### STORED DATA
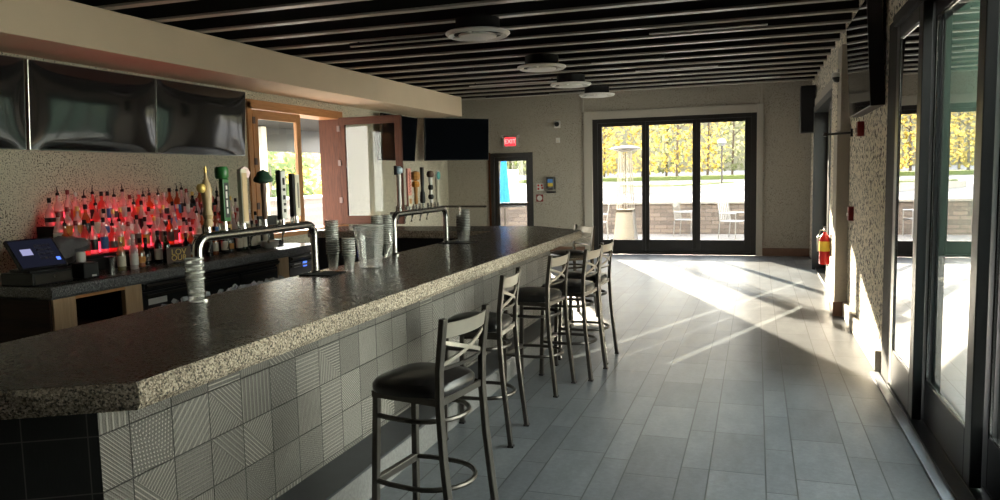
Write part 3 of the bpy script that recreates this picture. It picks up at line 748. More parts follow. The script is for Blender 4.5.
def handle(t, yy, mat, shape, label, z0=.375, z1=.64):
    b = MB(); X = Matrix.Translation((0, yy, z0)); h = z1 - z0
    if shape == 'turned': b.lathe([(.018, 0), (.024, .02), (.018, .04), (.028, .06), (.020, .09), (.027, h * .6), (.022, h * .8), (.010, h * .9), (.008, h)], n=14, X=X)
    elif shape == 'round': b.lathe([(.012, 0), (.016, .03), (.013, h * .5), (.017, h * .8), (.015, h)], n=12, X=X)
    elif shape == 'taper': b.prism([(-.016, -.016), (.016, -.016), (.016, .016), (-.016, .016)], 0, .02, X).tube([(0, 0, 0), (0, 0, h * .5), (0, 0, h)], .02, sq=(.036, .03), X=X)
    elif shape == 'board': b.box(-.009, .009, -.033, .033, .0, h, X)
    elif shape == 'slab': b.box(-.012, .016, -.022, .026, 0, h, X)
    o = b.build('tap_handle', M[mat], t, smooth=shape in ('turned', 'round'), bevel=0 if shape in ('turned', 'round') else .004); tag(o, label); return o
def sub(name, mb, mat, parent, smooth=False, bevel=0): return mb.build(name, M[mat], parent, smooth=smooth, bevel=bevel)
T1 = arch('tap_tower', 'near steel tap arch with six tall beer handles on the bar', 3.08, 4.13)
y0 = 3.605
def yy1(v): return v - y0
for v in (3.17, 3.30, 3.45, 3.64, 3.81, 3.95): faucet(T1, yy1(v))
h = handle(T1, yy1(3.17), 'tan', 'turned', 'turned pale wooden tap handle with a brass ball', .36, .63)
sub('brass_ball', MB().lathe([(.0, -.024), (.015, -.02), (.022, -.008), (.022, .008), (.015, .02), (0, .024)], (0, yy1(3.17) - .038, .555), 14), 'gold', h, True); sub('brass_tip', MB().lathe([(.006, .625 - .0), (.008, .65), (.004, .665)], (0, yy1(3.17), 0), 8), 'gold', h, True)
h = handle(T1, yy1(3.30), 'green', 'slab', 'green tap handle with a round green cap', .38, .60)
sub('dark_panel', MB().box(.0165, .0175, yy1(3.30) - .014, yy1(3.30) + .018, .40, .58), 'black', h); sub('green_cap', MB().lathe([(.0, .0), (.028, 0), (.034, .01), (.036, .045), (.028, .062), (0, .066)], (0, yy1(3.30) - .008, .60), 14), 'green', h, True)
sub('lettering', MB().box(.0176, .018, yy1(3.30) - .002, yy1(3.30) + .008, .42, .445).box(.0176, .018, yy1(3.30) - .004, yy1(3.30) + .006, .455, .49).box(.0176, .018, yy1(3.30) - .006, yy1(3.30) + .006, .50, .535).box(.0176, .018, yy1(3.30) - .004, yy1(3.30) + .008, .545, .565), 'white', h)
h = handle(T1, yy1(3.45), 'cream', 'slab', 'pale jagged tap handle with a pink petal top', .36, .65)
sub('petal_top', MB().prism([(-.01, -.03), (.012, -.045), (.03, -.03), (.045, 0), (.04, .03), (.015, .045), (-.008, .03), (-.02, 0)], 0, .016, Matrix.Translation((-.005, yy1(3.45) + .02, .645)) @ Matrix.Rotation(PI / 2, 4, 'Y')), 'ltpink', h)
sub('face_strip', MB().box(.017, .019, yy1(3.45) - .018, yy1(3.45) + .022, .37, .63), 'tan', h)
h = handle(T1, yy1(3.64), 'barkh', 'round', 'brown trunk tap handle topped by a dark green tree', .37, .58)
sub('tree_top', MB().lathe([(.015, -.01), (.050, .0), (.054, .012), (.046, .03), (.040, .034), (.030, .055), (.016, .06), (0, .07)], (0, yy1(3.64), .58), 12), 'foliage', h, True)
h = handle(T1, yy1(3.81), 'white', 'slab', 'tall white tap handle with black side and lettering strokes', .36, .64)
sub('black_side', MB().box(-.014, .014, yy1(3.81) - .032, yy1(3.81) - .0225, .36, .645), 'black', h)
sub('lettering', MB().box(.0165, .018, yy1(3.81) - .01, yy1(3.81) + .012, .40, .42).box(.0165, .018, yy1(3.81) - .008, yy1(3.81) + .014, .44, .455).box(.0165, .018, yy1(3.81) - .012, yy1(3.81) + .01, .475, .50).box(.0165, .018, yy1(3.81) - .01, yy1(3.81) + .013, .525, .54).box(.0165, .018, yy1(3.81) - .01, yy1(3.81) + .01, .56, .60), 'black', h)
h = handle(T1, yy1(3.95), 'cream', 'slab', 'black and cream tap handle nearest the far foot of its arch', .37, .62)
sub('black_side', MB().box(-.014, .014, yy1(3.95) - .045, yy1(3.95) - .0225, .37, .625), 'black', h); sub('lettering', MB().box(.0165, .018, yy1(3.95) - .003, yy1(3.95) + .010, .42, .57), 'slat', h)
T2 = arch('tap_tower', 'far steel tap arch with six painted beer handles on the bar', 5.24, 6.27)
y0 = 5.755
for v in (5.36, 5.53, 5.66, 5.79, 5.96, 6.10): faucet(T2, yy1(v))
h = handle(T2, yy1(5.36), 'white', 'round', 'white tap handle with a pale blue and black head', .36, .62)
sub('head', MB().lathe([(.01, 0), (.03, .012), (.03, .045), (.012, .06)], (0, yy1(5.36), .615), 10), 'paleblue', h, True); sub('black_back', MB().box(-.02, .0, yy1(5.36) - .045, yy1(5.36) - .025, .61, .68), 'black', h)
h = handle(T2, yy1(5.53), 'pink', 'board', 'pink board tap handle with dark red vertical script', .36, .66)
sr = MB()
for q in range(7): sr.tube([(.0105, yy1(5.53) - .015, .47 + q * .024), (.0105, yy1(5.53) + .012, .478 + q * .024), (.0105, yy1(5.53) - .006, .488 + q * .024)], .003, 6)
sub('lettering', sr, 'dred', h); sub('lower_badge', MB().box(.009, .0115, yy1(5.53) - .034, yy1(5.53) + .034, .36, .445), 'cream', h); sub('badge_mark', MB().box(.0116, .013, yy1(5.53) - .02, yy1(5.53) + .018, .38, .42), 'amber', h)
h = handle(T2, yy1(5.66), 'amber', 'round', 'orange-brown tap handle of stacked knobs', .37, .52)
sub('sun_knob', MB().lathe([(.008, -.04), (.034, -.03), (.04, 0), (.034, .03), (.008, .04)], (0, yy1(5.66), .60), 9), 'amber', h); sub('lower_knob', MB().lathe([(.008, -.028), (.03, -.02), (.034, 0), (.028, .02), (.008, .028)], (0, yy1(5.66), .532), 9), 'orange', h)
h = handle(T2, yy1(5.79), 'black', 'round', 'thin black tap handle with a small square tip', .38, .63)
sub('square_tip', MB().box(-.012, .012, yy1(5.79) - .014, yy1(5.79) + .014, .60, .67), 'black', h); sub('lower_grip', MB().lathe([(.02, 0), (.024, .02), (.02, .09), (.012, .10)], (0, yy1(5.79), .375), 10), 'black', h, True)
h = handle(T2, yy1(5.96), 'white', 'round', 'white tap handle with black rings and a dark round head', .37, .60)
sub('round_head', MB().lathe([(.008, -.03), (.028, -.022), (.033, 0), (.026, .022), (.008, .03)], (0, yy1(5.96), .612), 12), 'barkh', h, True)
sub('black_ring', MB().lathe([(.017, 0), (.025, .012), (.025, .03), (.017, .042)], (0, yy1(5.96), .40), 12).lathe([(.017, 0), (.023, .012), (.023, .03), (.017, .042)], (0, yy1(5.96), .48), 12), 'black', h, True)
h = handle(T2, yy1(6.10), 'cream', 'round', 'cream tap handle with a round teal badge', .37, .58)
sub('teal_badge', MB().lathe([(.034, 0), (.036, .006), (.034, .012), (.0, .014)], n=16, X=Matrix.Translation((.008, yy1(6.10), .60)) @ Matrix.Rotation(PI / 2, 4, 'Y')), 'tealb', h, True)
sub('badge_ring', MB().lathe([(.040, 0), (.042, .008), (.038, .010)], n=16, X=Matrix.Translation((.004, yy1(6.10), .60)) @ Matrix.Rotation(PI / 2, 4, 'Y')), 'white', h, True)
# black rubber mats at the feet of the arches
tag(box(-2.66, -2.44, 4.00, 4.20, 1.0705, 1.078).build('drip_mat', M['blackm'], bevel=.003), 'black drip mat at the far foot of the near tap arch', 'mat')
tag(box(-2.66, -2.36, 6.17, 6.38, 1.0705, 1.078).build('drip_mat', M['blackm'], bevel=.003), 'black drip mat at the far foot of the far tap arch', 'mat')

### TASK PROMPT
Using the listing, collect all lines in which the string "script" is found.

### COMPLETE ANSWER
Write part 3 of the bpy script that recreates this picture. It picks up at line 748. More parts follow. The script is for Blender 4.5.
h = handle(T2, yy1(5.53), 'pink', 'board', 'pink board tap handle with dark red vertical script', .36, .66)